Wimbledon 2022 – wtedy jedyny raz spotkały się na korcie Iga Świątek (2. WTA) i Jana Fett (153. WTA). Chorwatka zdołała wówczas ugrać raptem trzy gemy. Teraz obie zawodniczki są w zupełnie innym miejscu. Fett właśnie poradziła sobie z medalistką z Paryża Donną Vekić (20. WTA) i rozgrywa ciekawy, choć mieszany sezon. Za to Polka rozpoczęła rozgrywki nie najlepiej, teraz wraca po przerwie i powszechnym oczekiwaniem stało się, że na mączce w Stuttgarcie zasygnalizuje powrót do walki o najwyższe cele. Liczyło się zatem nie tylko zwycięstwo, ale i styl, w jakim Chorwatka miała zostać pokonana.
Sprawdź szczegóły meczu Jana Fett - Iga Świątek
Przekonujący, choć nie idealny start
Początek meczu pokazał, że serwis nie jest optymalnie skalibrowany, ale Świątek spokojnie obroniła pierwszego gema. Bez dłuższych wymian punkty wpadały na tablicę szybko, konsekwentnie na konto serwujących. To zmieniło się w czwartym gemie, w którym dwie wyrzucone piłki Chorwatki pozwoliły Polce przejąć inicjatywę i przełamać rywalkę do zera. 28-latka zareagowała mocnym returnem, jednak stan 30:30 był ostatnim, co ugrała, zanim Polka wyszła na 4:1.
Polka szukała szybkiego zamknięcia seta i błędy rywalki ułatwiały zadanie, jednak Fett obroniła cztery break pointy w szóstym gemie, w czym Polka jej pomogła, zwłaszcza nieudanym atakiem drajwem spod siatki. Niewymuszone błędy zdarzały się po obu stronach, faworytka lepiej sytuację wykorzystywała. Dlatego Polka dopiero w ósmym gemie ponownie zaatakowała serwis Chorwatki, tym razem otrzymując od niej dwie piłki setowe. Choć Fett obroniła się, to chwilę później przegrała seta błędem podwójnym.
Dołek w drugim secie i zwycięski marsz
Podobnie jak pierwszy set zaczął się dla Polki mało optymalnie, w drugim pojawiły się spore problemy w otwierającym gemie, którego Świątek wypuściła z rąk po jednym obronionym break poincie.
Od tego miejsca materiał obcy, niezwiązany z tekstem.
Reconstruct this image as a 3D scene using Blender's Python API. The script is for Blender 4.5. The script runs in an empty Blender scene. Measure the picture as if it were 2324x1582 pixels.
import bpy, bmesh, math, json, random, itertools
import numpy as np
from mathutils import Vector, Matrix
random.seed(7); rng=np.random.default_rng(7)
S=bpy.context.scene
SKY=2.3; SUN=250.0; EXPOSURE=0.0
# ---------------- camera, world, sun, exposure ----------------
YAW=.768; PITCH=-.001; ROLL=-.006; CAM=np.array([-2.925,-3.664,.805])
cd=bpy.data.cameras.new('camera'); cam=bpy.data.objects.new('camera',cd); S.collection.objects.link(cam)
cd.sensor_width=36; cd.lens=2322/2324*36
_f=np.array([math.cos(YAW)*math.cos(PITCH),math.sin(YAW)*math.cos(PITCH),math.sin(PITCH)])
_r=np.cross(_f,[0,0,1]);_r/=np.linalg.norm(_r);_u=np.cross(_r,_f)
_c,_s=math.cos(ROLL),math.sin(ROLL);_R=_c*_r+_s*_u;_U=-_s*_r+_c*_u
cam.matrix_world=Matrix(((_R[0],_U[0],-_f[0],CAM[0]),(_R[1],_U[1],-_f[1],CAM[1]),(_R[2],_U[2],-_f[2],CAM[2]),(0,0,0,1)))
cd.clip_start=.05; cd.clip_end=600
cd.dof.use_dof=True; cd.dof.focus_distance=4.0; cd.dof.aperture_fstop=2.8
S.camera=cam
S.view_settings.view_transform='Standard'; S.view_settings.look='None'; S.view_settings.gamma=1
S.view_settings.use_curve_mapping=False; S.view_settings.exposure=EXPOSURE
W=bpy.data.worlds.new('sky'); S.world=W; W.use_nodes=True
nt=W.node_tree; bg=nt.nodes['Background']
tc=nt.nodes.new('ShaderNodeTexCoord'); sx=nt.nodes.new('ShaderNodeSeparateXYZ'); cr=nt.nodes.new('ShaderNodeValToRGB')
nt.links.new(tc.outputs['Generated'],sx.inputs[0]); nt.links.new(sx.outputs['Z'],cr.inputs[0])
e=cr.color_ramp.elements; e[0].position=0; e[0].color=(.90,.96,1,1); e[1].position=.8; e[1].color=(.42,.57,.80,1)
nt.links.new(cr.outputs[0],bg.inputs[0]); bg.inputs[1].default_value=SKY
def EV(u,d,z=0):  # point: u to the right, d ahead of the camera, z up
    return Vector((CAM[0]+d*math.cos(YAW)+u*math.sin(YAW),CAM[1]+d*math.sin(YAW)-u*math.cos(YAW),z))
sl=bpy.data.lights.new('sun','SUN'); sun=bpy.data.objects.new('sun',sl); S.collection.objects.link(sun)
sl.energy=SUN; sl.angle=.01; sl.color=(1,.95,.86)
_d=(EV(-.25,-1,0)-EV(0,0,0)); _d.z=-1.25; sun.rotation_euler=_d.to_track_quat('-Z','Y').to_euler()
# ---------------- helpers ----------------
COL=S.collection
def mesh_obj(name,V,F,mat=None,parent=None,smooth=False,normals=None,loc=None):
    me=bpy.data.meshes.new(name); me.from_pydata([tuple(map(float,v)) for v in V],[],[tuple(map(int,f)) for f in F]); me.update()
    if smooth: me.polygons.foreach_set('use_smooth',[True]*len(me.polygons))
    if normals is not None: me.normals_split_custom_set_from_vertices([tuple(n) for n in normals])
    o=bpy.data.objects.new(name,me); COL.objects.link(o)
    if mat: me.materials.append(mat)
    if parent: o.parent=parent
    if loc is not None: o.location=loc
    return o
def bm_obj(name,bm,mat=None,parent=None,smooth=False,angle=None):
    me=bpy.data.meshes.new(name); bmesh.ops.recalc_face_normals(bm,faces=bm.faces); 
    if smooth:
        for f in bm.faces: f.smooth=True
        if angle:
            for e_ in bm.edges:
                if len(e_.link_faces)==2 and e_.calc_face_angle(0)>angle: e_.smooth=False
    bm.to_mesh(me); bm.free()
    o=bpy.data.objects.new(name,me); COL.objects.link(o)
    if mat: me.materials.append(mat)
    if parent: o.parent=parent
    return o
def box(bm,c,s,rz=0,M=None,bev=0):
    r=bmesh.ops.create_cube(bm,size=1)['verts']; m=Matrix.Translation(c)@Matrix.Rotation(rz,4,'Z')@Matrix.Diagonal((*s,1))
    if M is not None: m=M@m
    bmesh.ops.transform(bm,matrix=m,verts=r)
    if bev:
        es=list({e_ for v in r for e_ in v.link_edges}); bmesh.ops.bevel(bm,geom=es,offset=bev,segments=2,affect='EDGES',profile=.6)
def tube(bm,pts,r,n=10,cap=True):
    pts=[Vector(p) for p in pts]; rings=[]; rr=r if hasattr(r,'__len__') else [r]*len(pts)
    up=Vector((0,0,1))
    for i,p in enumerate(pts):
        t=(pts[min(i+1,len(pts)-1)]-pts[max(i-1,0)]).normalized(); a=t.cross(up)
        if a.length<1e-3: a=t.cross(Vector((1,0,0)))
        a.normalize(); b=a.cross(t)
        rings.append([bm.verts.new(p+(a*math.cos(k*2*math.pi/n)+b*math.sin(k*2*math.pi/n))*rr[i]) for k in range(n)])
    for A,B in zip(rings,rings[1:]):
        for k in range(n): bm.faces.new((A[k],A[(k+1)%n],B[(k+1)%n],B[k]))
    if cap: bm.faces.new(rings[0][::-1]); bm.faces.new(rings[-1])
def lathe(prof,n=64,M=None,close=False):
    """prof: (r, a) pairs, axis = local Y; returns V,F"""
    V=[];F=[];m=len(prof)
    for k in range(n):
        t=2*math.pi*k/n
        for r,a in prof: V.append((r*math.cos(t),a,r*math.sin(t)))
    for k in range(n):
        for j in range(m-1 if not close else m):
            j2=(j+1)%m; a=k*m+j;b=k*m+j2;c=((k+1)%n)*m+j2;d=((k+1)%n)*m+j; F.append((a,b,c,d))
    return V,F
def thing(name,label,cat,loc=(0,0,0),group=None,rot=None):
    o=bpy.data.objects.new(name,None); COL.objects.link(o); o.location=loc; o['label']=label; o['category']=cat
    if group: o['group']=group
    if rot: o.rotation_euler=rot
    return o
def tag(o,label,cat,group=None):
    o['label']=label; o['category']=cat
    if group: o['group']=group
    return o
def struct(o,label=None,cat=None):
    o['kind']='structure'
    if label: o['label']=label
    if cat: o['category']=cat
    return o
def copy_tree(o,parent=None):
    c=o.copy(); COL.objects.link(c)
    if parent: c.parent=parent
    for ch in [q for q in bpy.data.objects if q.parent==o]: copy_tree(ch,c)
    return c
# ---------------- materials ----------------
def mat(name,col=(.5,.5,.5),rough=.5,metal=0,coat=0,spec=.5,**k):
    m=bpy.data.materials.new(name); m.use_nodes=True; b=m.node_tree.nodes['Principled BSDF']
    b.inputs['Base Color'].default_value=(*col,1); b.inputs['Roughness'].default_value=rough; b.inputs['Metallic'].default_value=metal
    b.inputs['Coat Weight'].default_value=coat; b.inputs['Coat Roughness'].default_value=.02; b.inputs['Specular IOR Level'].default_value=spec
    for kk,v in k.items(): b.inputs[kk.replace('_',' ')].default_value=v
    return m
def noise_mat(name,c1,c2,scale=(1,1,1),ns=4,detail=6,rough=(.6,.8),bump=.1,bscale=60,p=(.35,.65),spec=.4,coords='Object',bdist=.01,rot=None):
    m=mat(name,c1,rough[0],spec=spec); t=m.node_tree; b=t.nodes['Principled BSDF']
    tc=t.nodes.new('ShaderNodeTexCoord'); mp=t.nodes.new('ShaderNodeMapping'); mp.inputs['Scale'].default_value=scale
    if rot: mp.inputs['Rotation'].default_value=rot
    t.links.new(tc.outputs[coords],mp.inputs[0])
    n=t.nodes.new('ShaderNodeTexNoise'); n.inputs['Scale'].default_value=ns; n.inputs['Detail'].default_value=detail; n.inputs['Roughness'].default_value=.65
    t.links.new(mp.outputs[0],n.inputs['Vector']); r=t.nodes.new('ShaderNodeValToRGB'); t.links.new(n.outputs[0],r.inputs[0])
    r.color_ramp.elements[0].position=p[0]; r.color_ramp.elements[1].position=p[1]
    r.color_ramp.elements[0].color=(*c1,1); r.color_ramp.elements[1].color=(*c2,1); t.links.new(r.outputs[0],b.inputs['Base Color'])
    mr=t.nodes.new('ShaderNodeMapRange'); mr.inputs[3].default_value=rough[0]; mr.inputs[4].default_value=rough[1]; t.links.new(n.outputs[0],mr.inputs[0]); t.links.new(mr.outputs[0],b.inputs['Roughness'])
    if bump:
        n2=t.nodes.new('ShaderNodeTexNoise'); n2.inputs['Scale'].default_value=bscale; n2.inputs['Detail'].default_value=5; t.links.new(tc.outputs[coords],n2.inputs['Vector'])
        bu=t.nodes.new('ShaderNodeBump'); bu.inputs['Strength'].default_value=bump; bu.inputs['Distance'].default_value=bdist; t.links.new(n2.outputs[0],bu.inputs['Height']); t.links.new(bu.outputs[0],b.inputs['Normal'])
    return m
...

Próbę szybkiego odrobienia straty Fett zgasiła dwoma punktowymi serwisami, wychodząc na 2:0. Z tej przewagi wkrótce nic nie zostało, gdy Polka obroniła swojego gema, a podwójny błąd rywalki dał naszej zawodniczce 40:0 na przełamanie, a świetny return nie dał Chorwatce szansy obrony.
Wyrównanie to nie był ostatni krok, przeciwnie. Raszynianka obroniła swoje podanie, ograbiła z gema Chorwatkę i maszerowała dalej, by zgarnąć piątego gema z rzędu. Błędy po stronie Polki wciąż były, ale i sama potrafiła je odpracować, i Jana Fett pozostawała postacią drugoplanową. W ósmym gemie 28-latka miała ogromny problem z uratowaniem gema i przedłużeniem meczu. Kolejnym błędem podwójnym znalazła się w sytuacji 15:40. Uniosła presję przy obronie pierwszego break pointa, fantastycznie ogrywając Polkę. Przy drugim - kolejny błąd podwójny zamknął mecz.
Przewaga Świątek w pierwszym teście na stuttgarckiej mączce nie podlegała wątpliwości, ale i rywalka - przy najwyższym szacunku - ułatwiła zwycięstwo grą na granicy ryzyka, która okazała się bardzo kosztowna. Fett nie zamierzała okazywać faworytce respektu, co dało jej przełamanie i właśnie ten moment, na początku drugiego seta, pokazał wyraźną złość Igi w trudnej sytuacji. Zareagowała modelowo, ale liczby nie kłamią - to nie był wybitny mecz. Obyśmy oglądali już tylko lepsze, teraz czas na ćwierćfinał, a w nim Emma Navarro lub Jelena Ostapenko, zatem poziom pójdzie w górę.